Post
Topic
Board Development & Technical Discussion
Re: Waste of bitcoin addresses
by
witcher_sense
on 06/06/2022, 07:31:00 UTC
Guys, I've read all of your replies, and thank you for them. When I said waste of bitcoin addresses, I meant that I find it a big waste of addresses to change your address for every payment if they are limited (but a huge number). Like wearing a T-shirt only once for every new day, and then never use it again.
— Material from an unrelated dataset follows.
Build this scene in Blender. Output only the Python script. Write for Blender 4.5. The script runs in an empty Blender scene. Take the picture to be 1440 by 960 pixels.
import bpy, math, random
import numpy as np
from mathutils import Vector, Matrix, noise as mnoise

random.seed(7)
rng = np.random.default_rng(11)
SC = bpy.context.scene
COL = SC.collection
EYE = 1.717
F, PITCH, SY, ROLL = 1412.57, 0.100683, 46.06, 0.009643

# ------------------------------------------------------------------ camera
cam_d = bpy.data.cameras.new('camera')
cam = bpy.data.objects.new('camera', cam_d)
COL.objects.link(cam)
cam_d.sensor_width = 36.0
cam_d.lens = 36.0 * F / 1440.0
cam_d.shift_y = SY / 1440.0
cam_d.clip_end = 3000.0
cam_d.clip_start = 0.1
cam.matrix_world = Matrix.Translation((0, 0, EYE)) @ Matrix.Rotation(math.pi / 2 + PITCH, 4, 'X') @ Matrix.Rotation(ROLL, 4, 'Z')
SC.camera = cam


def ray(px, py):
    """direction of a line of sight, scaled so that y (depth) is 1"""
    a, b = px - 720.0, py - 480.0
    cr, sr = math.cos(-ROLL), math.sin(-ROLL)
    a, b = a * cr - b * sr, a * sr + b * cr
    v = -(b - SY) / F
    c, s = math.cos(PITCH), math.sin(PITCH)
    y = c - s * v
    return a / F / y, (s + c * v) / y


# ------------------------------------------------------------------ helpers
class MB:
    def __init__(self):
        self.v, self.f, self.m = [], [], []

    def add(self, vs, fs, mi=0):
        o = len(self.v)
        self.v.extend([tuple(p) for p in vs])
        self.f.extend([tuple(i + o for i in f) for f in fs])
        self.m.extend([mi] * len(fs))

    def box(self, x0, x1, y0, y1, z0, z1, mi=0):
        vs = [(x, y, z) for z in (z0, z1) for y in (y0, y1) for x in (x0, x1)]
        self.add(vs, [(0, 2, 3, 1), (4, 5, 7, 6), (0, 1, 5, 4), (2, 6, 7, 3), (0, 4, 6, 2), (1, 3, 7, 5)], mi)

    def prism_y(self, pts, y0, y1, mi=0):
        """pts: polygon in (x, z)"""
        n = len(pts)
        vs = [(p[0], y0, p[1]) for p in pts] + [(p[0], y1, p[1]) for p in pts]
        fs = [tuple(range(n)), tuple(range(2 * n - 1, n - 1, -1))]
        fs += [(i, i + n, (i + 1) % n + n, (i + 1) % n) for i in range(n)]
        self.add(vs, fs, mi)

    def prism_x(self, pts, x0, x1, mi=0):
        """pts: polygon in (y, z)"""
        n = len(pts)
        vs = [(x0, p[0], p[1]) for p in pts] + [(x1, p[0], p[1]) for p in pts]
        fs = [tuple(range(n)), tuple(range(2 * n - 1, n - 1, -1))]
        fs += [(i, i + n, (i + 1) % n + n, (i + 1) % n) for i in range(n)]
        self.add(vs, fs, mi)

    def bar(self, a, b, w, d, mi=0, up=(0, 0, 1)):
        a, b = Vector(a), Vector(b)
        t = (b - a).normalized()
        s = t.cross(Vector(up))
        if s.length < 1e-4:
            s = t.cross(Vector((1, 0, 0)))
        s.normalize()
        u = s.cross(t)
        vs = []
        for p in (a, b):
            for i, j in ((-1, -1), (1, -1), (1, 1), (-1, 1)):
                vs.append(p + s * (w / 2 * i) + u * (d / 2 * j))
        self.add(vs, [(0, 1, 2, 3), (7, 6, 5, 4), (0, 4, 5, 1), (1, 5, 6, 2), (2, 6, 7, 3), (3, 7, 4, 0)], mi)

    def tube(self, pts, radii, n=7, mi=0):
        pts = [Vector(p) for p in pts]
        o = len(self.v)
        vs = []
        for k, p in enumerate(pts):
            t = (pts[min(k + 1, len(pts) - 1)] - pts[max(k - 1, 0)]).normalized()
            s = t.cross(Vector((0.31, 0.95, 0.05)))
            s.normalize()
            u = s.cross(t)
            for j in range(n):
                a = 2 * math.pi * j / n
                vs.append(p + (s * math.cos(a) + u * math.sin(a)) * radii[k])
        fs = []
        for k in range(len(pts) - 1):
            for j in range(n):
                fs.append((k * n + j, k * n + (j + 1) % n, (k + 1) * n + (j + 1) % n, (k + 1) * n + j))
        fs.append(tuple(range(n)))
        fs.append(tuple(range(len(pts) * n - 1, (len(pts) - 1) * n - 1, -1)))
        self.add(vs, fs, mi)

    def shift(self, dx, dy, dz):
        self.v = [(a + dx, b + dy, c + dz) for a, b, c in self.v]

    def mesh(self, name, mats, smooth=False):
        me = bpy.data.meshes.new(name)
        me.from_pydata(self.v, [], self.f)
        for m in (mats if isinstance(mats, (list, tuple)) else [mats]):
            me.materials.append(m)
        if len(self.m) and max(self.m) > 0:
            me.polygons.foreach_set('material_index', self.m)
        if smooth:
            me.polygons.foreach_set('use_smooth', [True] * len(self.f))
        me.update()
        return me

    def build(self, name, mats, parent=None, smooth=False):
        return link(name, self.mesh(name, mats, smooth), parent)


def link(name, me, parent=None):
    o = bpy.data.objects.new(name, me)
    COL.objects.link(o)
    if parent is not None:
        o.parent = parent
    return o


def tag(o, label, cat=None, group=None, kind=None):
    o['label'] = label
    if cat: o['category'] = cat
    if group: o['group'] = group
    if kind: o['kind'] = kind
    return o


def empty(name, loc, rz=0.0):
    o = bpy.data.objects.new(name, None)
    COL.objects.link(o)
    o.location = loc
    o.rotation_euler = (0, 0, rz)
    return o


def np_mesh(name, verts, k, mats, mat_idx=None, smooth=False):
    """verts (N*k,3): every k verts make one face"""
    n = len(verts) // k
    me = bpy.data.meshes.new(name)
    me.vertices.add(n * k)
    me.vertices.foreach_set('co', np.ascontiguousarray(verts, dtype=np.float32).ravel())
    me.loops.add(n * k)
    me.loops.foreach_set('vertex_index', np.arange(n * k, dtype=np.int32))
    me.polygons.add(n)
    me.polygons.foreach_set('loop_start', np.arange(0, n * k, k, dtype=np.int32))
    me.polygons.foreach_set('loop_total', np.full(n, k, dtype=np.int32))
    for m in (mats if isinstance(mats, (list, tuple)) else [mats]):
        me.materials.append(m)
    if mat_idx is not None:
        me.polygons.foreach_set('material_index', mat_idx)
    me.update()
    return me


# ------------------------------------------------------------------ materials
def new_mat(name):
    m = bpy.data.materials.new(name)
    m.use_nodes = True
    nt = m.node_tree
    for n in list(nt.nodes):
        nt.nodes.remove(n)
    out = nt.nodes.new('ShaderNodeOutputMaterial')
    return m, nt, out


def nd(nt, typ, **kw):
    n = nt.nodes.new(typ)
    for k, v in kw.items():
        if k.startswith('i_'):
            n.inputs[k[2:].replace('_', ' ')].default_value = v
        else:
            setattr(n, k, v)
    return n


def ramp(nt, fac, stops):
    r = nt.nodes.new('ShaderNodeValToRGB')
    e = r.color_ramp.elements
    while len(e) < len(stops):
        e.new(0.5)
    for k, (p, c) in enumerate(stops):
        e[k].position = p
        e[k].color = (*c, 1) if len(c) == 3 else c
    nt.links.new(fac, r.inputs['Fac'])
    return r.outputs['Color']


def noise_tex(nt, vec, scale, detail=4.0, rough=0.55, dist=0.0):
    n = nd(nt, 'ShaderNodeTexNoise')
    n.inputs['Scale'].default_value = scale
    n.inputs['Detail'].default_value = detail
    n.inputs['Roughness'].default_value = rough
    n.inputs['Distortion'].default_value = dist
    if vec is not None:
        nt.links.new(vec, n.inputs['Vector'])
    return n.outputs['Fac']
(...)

Some people consider Proof-of-Work, a consensus mechanism that requires miners to constantly expend energy in order to find a new block, a waste of resources, but without PoW, bitcoin would have already been captured and destroyed. However, they don't care about possible unintended bad consequences that may come with switching to a less wasteful consensus algorithm because they think bitcoin has no real value at all. Spending any amount of energy on something of no value may be considered a waste of energy. The same rule applies to "waste of bitcoin addresses." If you don't see how non-reuse of addresses benefits your privacy and protects you from other external attacks, you automatically consider it a waste of resources.

But now I've discovered from you a new problem, I didn't know that two different wallets can generate the same address. If this happens (although I know mathematically is almost 0) where do the bitcoins go? To the first wallet that created the address or what?
We will never know where those bitcoins would go because by the time it happens, the universe will have collapsed to non-existence.